Nevada law lists 17 categories of legitimate expenses, with one of them a broad one that allows things considered “reasonable and necessary” but not specified otherwise. Sands attorney J. Stephen Peek contended that Suen had broadened this clause beyond recognition to include items neither reasonable nor necessary, such as $458,000 for the graphics or $133,000 for a trial technician to manage electronic evidence in court.

Although Suen’s attorneys may have decided technology was the most effective way to impress a jury, Peeks said, “That doesn’t become a necessary expense when the same kind of presentation can be made in the old-fashioned way” using easels and piles of paper instead of big-screen TVs and hard drives.

He also argued for zeroing out other expenses, from $1,100 in “telecopies” to $75,000 in travel and lodging for out-of-town attorneys during the trial to $105,000 in online legal research costs that he said were not itemized.

Further, he said, some expenses were not legitimate because they had been disallowed after the first trial in 2008 by a different judge.

But Clark County District Judge Rob Bare questioned whether the costs should be set in a larger context, notably how long the trial took and how much money was at stake.

“Both sides did things you might not do in another type of case,” Bare said, referring to the heavy use of technology and prominent attorneys from outside Nevada. “All of that taken together that clearly sent a message to the jury and to me … of doing this case essentially in a way that spared no expense.”

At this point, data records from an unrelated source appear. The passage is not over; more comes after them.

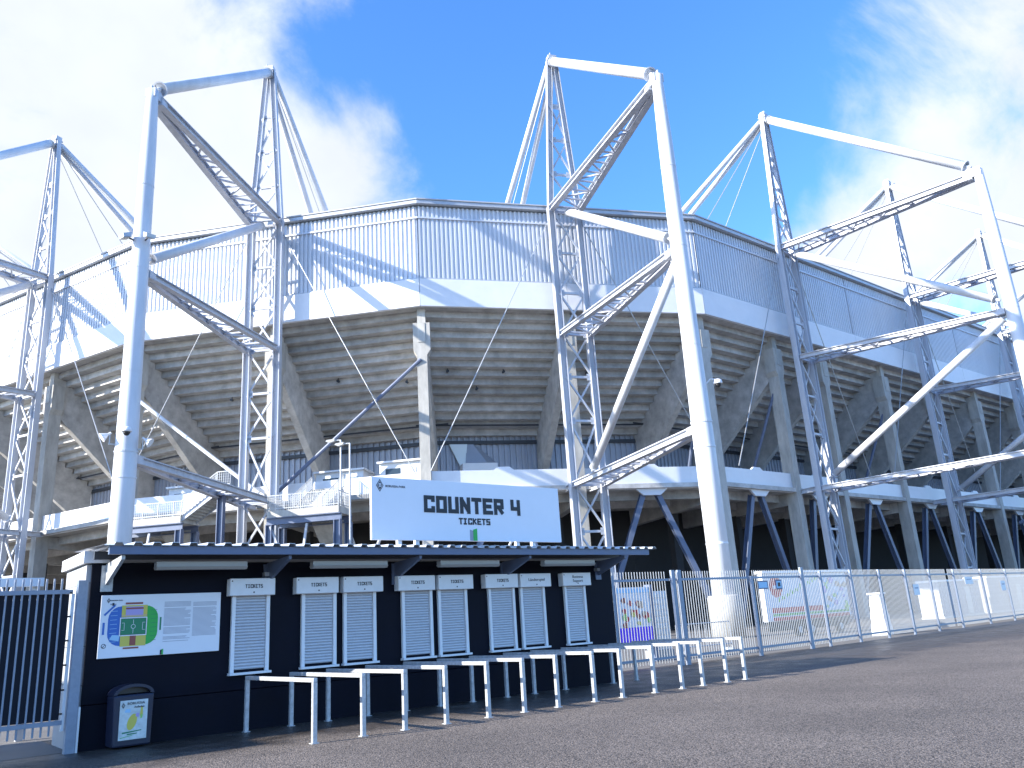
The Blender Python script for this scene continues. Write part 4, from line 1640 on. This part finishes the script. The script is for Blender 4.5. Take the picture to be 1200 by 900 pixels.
# crowd barrier
cb = empty('crowd_barrier', (28.2, 23.2, 0), R(-4), 'low tubular crowd barrier behind the picket gate', 'barrier')
for a_, b_ in (((-1.6, 0, 0.1), (-1.6, 0, 1.15)), ((1.6, 0, 0.1), (1.6, 0, 1.15)), ((-1.6, 0, 1.15), (1.6, 0, 1.15)), ((-1.6, 0, 0.25), (1.6, 0, 0.25))):
    mb = MB()
    mb.tube(a_, b_, 0.025, 6)
    mb.obj('frame_tube', galv, cb)
for k in range(16):
    mb = MB()
    mb.tube((-1.5 + k * 0.2, 0, 0.25), (-1.5 + k * 0.2, 0, 1.15), 0.01, 5)
    mb.obj('bar', galv, cb)
for x in (-1.3, 1.3):
    mb = MB()
    mb.box(x - 0.03, x + 0.03, -0.35, 0.35, 0, 0.1)
    mb.obj('foot', galv, cb)

# food stall trailer with printed side
tr = empty('food_stall', (42.2, 27.0, 0), 0, 'white food trailer with a red badge, green script and red stripes behind the fence', 'food stall')
mb = MB()
mb.box(-4.1, 4.1, 0, 0.3, 0.85, 3.35)
mb.obj('body', white_p, tr, bevel=0.04)
mb = MB()
mb.box(-4.2, 4.2, -0.12, 0.42, 3.36, 3.48)
mb.obj('roof', frame_w, tr)
mb = MB()
mb.box(-3.9, 3.9, 0.12, 0.28, 0.35, 0.84)
mb.obj('chassis', blackm, tr)
for x in (-1.2, 0.0, 2.9):
    mb = MB()
    mb.tube((x, 0.05, 0.34), (x, 0.27, 0.34), 0.34, 16)
    wh = mb.obj('wheel', blackm, tr)
    mb = MB()
    mb.tube((x, 0.03, 0.34), (x, 0.1, 0.34), 0.18, 12)
    mb.obj('rim', galv, wh)


def tfl(name, pts, m, lay):
    mb = MB()
    y = -0.004 - lay * 0.004
    mb.prism([(x, y, z) for (x, z) in pts], (0, -0.003, 0))
    mb.obj(name, m, tr)


tfl('stripe', [(-3.6, 1.28), (1.3, 1.28), (1.3, 1.55), (-3.6, 1.55)], p_red, 0)
tfl('stripe', [(-3.6, 1.12), (3.9, 1.12), (3.9, 1.24), (-3.6, 1.24)], green, 0)
tfl('stripe', [(-3.6, 0.88), (3.9, 0.88), (3.9, 1.06), (-3.6, 1.06)], p_red, 0)
tfl('badge', [(-3.0 + 0.55 * math.cos(R(20 * k)) * (1 + 0.08 * (k % 2)), 2.65 + 0.55 * math.sin(R(20 * k)) * (1 + 0.08 * (k % 2))) for k in range(18)], p_red, 0)
tfl('badge_mark', [(-3.3, 2.55), (-2.7, 2.55), (-2.7, 2.72), (-3.3, 2.72)], white_p, 1)
rnd = random.Random(8)
for k in range(16):
    x = -2.9 + k * 0.26
    z = 1.85 + k * 0.075
    h = 0.32 if k % 4 == 0 else 0.22
    tfl('script_stroke', [(x, z), (x + 0.09, z), (x + 0.2, z + h), (x + 0.11, z + h)], p_green2, k % 2)
for k in range(22):
    x, z = rnd.uniform(1.6, 3.8), rnd.uniform(1.4, 3.0)
    r_ = rnd.uniform(0.1, 0.28)
    tfl('print', [(x + r_ * math.cos(R(60 * q)), z + r_ * math.sin(R(60 * q)) * rnd.uniform(0.5, 1)) for q in range(6)], rnd.choice([p_tan, p_lblue, p_lilac, p_tan, p_green2]), 2 + k * 0.3)

# concrete bollard block behind the long fence
bo = empty('bollard', (39.0, 21.3, 0), R(8), 'tapered white concrete block standing behind the long fence', 'bollard')
mb = MB()
mb.add([(-0.42, -0.4, 0), (0.42, -0.4, 0), (0.42, 0.4, 0), (-0.42, 0.4, 0), (-0.28, -0.25, 1.9), (0.28, -0.25, 1.9), (0.28, 0.25, 1.9), (-0.28, 0.25, 1.9)],
       [(0, 3, 2, 1), (4, 5, 6, 7), (0, 1, 5, 4), (1, 2, 6, 5), (2, 3, 7, 6), (3, 0, 4, 7)])
mb.obj('body', white_p, bo, bevel=0.05)
mb = MB()
mb.box(-0.4, 0.4, -0.32, 0.32, 1.9, 1.98)
mb.obj('cap', frame_w, bo)

# pale containers and turnstile block farther right behind the fence
for (x, y, w, d, h, m, lab) in ((67.5, 30.0, 7.5, 1.6, 2.8, side_m, 'long white site container behind the distant fence'),
                                (79.5, 31.0, 10.0, 1.8, 3.0, side_m, 'white turnstile cabin row behind the fence near the right edge')):
    o = empty('container', (x, y, 0), R(2), lab, 'container', 'pale containers behind the fence')
    mb = MB()
    k_ = int(w / 0.3)
    prof = []
    for j in range(k_):
        u0 = -w / 2 + w * j / k_
        ww = w / k_
        prof += [(u0, 0), (u0 + ww * 0.45, 0), (u0 + ww * 0.55, 0.04), (u0 + ww * 0.95, 0.04)]
    prof.append((w / 2, 0))
    mb.prism([(px_, py_, 0.15) for (px_, py_) in prof] + [(w / 2, d, 0.15), (-w / 2, d, 0.15)], (0, 0, h - 0.3))
    mb.obj('wall', m, o)
    mb = MB()
    mb.box(-w / 2 - 0.03, w / 2 + 0.03, -0.06, d + 0.03, h - 0.148, h)
    mb.obj('roof', frame_w, o)
    mb = MB()
    mb.box(-w / 2 - 0.03, w / 2 + 0.03, -0.06, d + 0.03, 0.0, 0.148)
    mb.obj('base', gutm, o)
    mb = MB()
    mb.box(w * 0.1, w * 0.1 + 0.95, -0.05, -0.005, 0.2, 2.2)
    mb.obj('door', gutm, o)

# steel entrance canopy at the far right
ec = empty('entrance_canopy', (118, 38.5, 0), 0, 'steel canopy sloping up above the stadium entrance at the far right', 'canopy')
mb = MB()
mb.prism([(-5, -3, 9.6), (9, -3, 12.4), (9, -3, 12.7), (-5, -3, 9.9)], (0, 6, 0))
mb.obj('roof', bluem, ec)
for (x, z) in ((-3.5, 9.85), (6, 11.7)):
    for y in (-2.2, 2.2):
        mb = MB()
        mb.box(x - 0.18, x + 0.18, y - 0.18, y + 0.18, 0, z)
        mb.obj('post', bluem, ec)
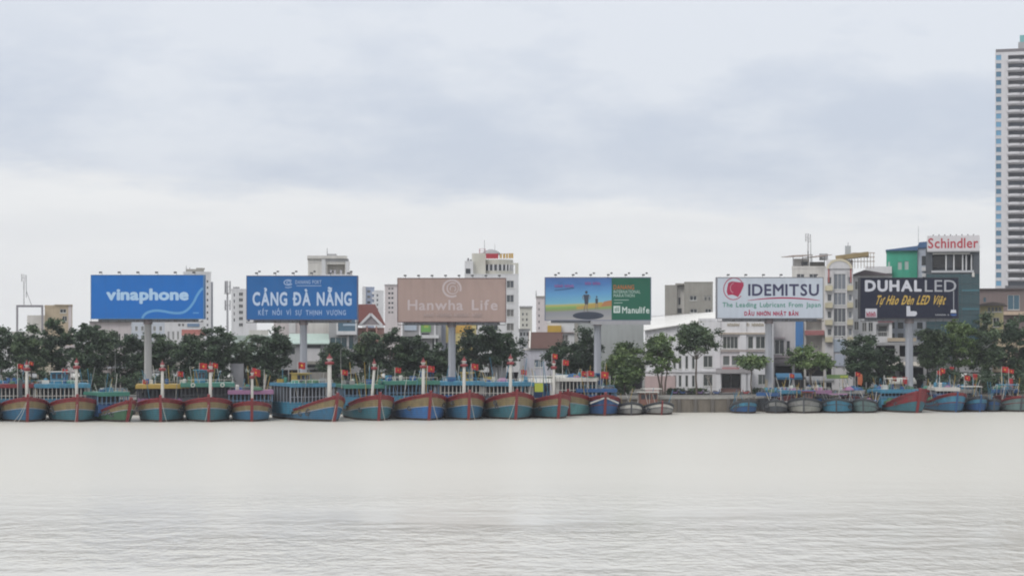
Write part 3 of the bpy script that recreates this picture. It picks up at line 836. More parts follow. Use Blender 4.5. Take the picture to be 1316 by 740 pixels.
pubw = paint('public_white', (.75, .745, .765), .75, .3, .35)
B = Bld('public_building', 'white public building with portico entrance, curved roof and steps by the quay', 898, 994, 409, 366, 16, pubw,
        [(904, 457, 916, 472, 'w2'), (904, 481, 916, 496, 'w2'), (929, 432, 948.5, 448, 'w4'), (961, 432, 968, 448, 'w1'), (971, 432, 983, 448, 'w2'),
         (929, 457, 938, 469.5, 'w1'), (940, 457, 948.5, 469.5, 'w1'), (961, 457, 983, 469.5, 'w3'), (974, 481, 985, 494, 'w2'), (927.5, 480, 951.5, 498.5, 'd')],
        pane=glass('public_glass', (.05, .06, .06)))
B.box('cornice', 925, 987, 427.3, 429.4, -.5, -.01, paint('tan_trim', (.50, .43, .36), .7, .3)); B.box('ledge', 926, 986, 449.2, 451.8, -.4, -.15, paint('taupe_trim', (.42, .37, .35), .7, .3))
B.box('pilaster', 919.5, 926, 412, 473, -.35, -.01, pubw); B.box('pilaster', 950.5, 959, 412, 473, -.35, -.01, pubw); B.box('pilaster', 986, 993, 412, 503, -.35, -.01, pubw)
B.box('string_course', 898.3, 925, 475.5, 478, -.25, -.01, pubw)
pc = B.box('portico_slab', 920.5, 966, 474, 479, -3.4, -.01, paint('portico_grey', (.42, .40, .41), .75, .3))
B.box('portico_fascia', 928, 950, 471.6, 474, -3.3, -.4, paint('portico_pink', (.46, .24, .25), .7, .3), pc)
for a, b_ in ((921, 926.5), (952.5, 959), (960.5, 966)):
    B.box('portico_column', a, b_, 479.1, 505.5, -3.2, -2.4, pubw)
for i in range(6):
    B.box('step', 926.6, 952.2, 498.7 + i * 1.25, 506.4, -1.0 - .4 * i, -.02 - .4 * i if i == 0 else -1.0 - .4 * (i - 1), paint('step_red', (.22, .13, .115), .85, .3))
B.box('door_leaf', 928, 939, 481, 498.4, 2.05, 2.15, glass('door_dark', (.03, .025, .025), .3)); B.box('door_leaf', 940, 951, 481, 498.4, 2.05, 2.15, glass('door_dark', (.03, .025, .025), .3))
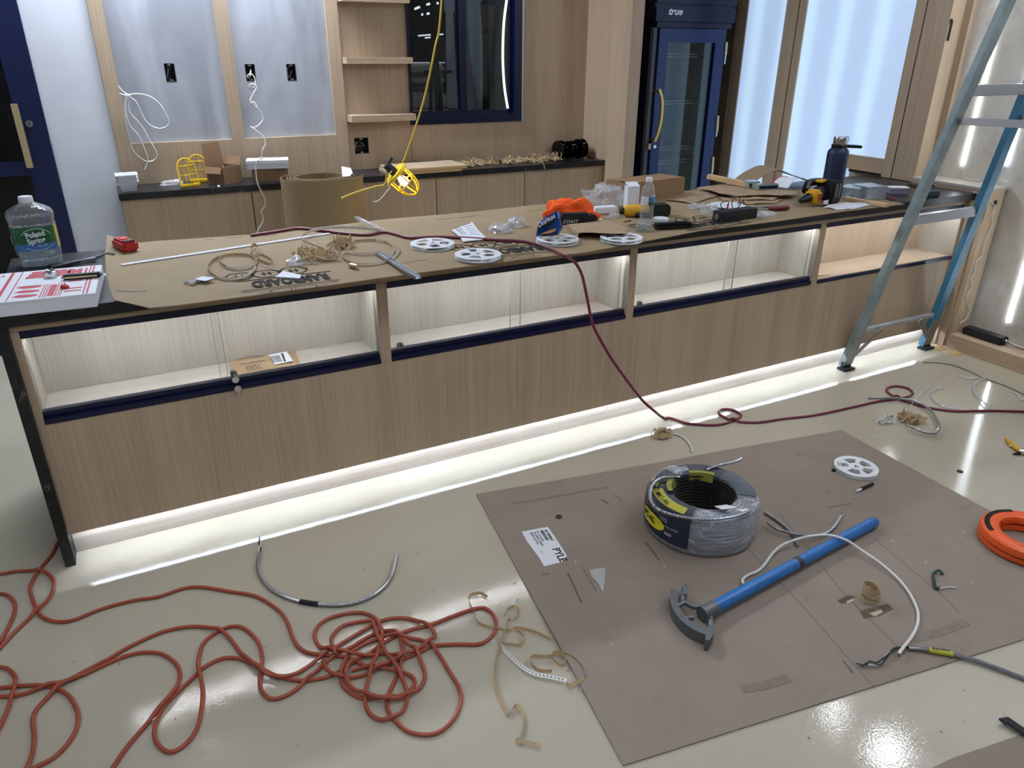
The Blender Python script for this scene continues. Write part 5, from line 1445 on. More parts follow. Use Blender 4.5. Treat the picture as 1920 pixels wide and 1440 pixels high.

“What are they supposed to do?” Bare asked at another point. “If you are (Suen) and you see what Sands is bringing to the courtroom show … isn’t it fair to say that’s part of what I should consider in a cost request… .”

Suen attorney Spencer Persson did not have a chance on Thursday to speak in defense of the bill. But he said in court papers that everything in the invoice falls well within the limits of the law and had been properly documented.